──────── Input data
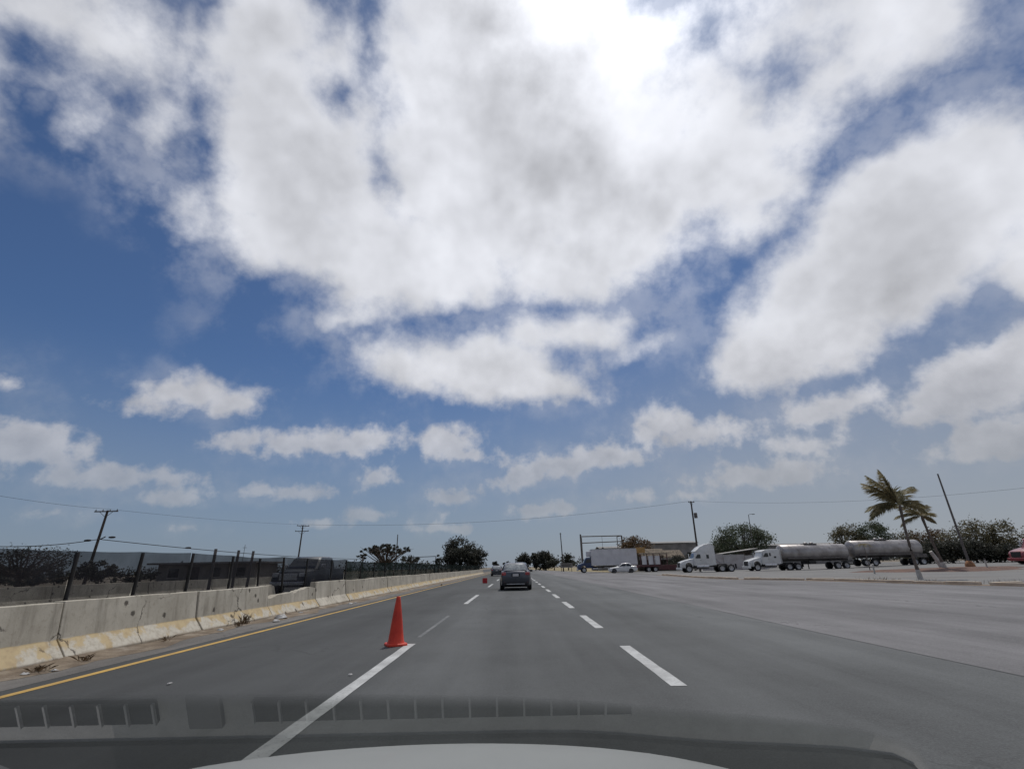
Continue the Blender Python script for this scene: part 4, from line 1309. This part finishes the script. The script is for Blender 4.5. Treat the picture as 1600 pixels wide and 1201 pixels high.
# blue cab box truck
x0 = at(902, 890, 92).x
B1 = thing('box_truck', 'box truck with dark blue cab and long white cargo box', 'truck', (x0, 92, 0), R(-2), 'trucks in the yard')
MB().prism([(.1, .5), (0, .9), (.08, 1.35), (.9, 1.6), (1.15, 1.66), (1.55, 2.45), (1.75, 2.55), (2.75, 2.58), (2.75, .75), (1.62, .75), (1.55, 1.05), (1.3, 1.2), (1.0, 1.2), (.75, 1.05), (.65, .5)], -1.05, 1.05).build('cab', M['blue'], B1, bevel=.06, smooth=35)
for sg in (-1, 1):
    side_plate('door_window', [(1.42, 1.68), (1.68, 2.32), (2.42, 2.32), (2.42, 1.68)], sg * 1.055, M['glass'], B1)
    MB().box((.12, sg * .8, 1.0), (.12, .3, .2)).build('headlight', M['lamp'], B1, bevel=.03)
    MB().box((1.3, sg * 1.25, 1.95), (.1, .2, .45)).build('mirror', M['blue'], B1, bevel=.02)
    MB().cyl((2.7, sg * .8, .62), (3.6, sg * .8, .62), .26, None, 14).build('fuel_tank', M['chrome'], B1, smooth=40)
MB().box((.05, 0, .5), (.2, 2.1, .28)).build('bumper', M['chrome'], B1, bevel=.03)
MB().box((1.33, 0, 2.06), (.03, 1.8, .72), Matrix.Rotation(R(27), 3, 'Y')).build('windscreen', M['glass'], B1)
Lb = 8.2
bx = MB().box((2.5 + Lb / 2, 0, 2.55), (Lb, 2.44, 2.72)).build('cargo_box', M['whitebox'], B1, bevel=.03)
for z_ in (1.22, 3.90):
    for sg in (-1, 1):
        MB().box((2.5 + Lb / 2, sg * 1.225, z_), (Lb, .05, .10)).build('box_rail', M['chrome'], bx)
for k in range(1, 11):
    for sg in (-1, 1):
        MB().box((2.5 + Lb * k / 11, sg * 1.226, 2.55), (.035, .022, 2.5)).build('box_rib', M['whitebox'], bx)
MB().box((2.495, .3, 3.3), (.03, .55, .5)).build('emblem', M['darkmetal'], bx)
MB().box((2.2, 0, 3.15), (.75, 1.6, .9)).build('cooling_unit', M['whitebox'], B1, bevel=.06)
MB().box((6.4, 0, .95), (8.2, .8, .22)).build('chassis', M['black'], B1)
for sg in (-1, 1):
    MB().box((6.2, sg * 1.05, .80), (3.0, .04, .10)).build('side_guard', M['chrome'], B1)
    wheel(B1, 1.15, sg * .9, .48, .28)
    wheel(B1, 8.3, sg * .85, .48, .5)
    wheel(B1, 9.5, sg * .85, .48, .5)

# maroon stake-bed trailer with pale boxes, beside the thatched stalls
x0 = at(999, 890, 86).x
ST = thing('stake_trailer', 'maroon stake-bed trailer with pale panels beside the white tractor', 'trailer', (x0, 86, 0), R(-2))
MB().box((3.1, 0, .95), (6.4, 2.2, .3)).build('bed', M['maroon'], ST, bevel=.02)
MB().box((4.7, -1.08, .62), (3.3, .06, .6)).build('side_skirt', M['maroon'], ST)
for k in range(5):
    MB().box((.15 + k * 1.1, -1.05, 1.9), (.12, .08, 1.9)).build('stake', M['maroon'], ST)
for (xa, xb) in ((.4, 1.15), (1.5, 2.5), (2.6, 3.4)):
    MB().box(((xa + xb) / 2, -.98, 1.85), (xb - xa, .06, 1.35)).build('side_panel', M['whitebox'], ST)
for k in range(3):
    MB().box((2.4, -1.02, 2.75 - .55 * 0 + .1 * k), (4.6, .05, .05)).build('top_rail', M['darkmetal'], ST)
for x_ in (1.4, 2.5):
    for sg in (-1, 1):
        wheel(ST, x_, sg * .9, .42, .3)
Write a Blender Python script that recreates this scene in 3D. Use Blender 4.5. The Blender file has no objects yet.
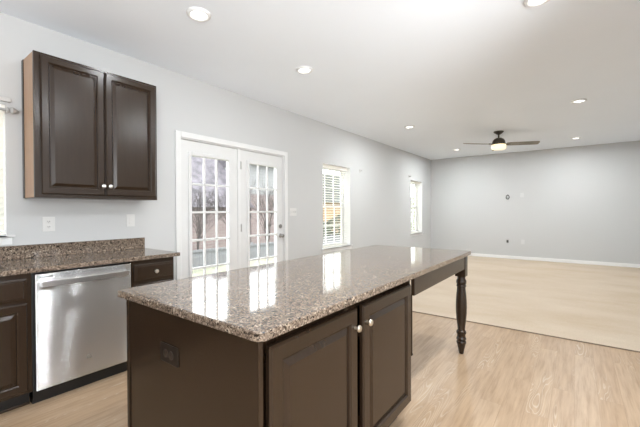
────────────────
Pictures are to be left out; all else in the entries above is to be quoted exactly.

▸ Task answer:
Continue the Blender Python script for this scene: part 4, from line 1309. This part finishes the script. The script is for Blender 4.5. Treat the picture as 1600 pixels wide and 1201 pixels high.
# blue cab box truck
x0 = at(902, 890, 92).x
B1 = thing('box_truck', 'box truck with dark blue cab and long white cargo box', 'truck', (x0, 92, 0), R(-2), 'trucks in the yard')
MB().prism([(.1, .5), (0, .9), (.08, 1.35), (.9, 1.6), (1.15, 1.66), (1.55, 2.45), (1.75, 2.55), (2.75, 2.58), (2.75, .75), (1.62, .75), (1.55, 1.05), (1.3, 1.2), (1.0, 1.2), (.75, 1.05), (.65, .5)], -1.05, 1.05).build('cab', M['blue'], B1, bevel=.06, smooth=35)
for sg in (-1, 1):
    side_plate('door_window', [(1.42, 1.68), (1.68, 2.32), (2.42, 2.32), (2.42, 1.68)], sg * 1.055, M['glass'], B1)
    MB().box((.12, sg * .8, 1.0), (.12, .3, .2)).build('headlight', M['lamp'], B1, bevel=.03)
    MB().box((1.3, sg * 1.25, 1.95), (.1, .2, .45)).build('mirror', M['blue'], B1, bevel=.02)
    MB().cyl((2.7, sg * .8, .62), (3.6, sg * .8, .62), .26, None, 14).build('fuel_tank', M['chrome'], B1, smooth=40)
MB().box((.05, 0, .5), (.2, 2.1, .28)).build('bumper', M['chrome'], B1, bevel=.03)
MB().box((1.33, 0, 2.06), (.03, 1.8, .72), Matrix.Rotation(R(27), 3, 'Y')).build('windscreen', M['glass'], B1)
Lb = 8.2
bx = MB().box((2.5 + Lb / 2, 0, 2.55), (Lb, 2.44, 2.72)).build('cargo_box', M['whitebox'], B1, bevel=.03)
for z_ in (1.22, 3.90):
    for sg in (-1, 1):
        MB().box((2.5 + Lb / 2, sg * 1.225, z_), (Lb, .05, .10)).build('box_rail', M['chrome'], bx)
for k in range(1, 11):
    for sg in (-1, 1):
        MB().box((2.5 + Lb * k / 11, sg * 1.226, 2.55), (.035, .022, 2.5)).build('box_rib', M['whitebox'], bx)
MB().box((2.495, .3, 3.3), (.03, .55, .5)).build('emblem', M['darkmetal'], bx)
MB().box((2.2, 0, 3.15), (.75, 1.6, .9)).build('cooling_unit', M['whitebox'], B1, bevel=.06)
MB().box((6.4, 0, .95), (8.2, .8, .22)).build('chassis', M['black'], B1)
for sg in (-1, 1):
    MB().box((6.2, sg * 1.05, .80), (3.0, .04, .10)).build('side_guard', M['chrome'], B1)
    wheel(B1, 1.15, sg * .9, .48, .28)
    wheel(B1, 8.3, sg * .85, .48, .5)
    wheel(B1, 9.5, sg * .85, .48, .5)

# maroon stake-bed trailer with pale boxes, beside the thatched stalls
x0 = at(999, 890, 86).x
ST = thing('stake_trailer', 'maroon stake-bed trailer with pale panels beside the white tractor', 'trailer', (x0, 86, 0), R(-2))
MB().box((3.1, 0, .95), (6.4, 2.2, .3)).build('bed', M['maroon'], ST, bevel=.02)
MB().box((4.7, -1.08, .62), (3.3, .06, .6)).build('side_skirt', M['maroon'], ST)
for k in range(5):
    MB().box((.15 + k * 1.1, -1.05, 1.9), (.12, .08, 1.9)).build('stake', M['maroon'], ST)
for (xa, xb) in ((.4, 1.15), (1.5, 2.5), (2.6, 3.4)):
    MB().box(((xa + xb) / 2, -.98, 1.85), (xb - xa, .06, 1.35)).build('side_panel', M['whitebox'], ST)
for k in range(3):
    MB().box((2.4, -1.02, 2.75 - .55 * 0 + .1 * k), (4.6, .05, .05)).build('top_rail', M['darkmetal'], ST)
for x_ in (1.4, 2.5):
    for sg in (-1, 1):
        wheel(ST, x_, sg * .9, .42, .3)
Write a Blender Python script that recreates this scene in 3D. Use Blender 4.5. The Blender file has no objects yet.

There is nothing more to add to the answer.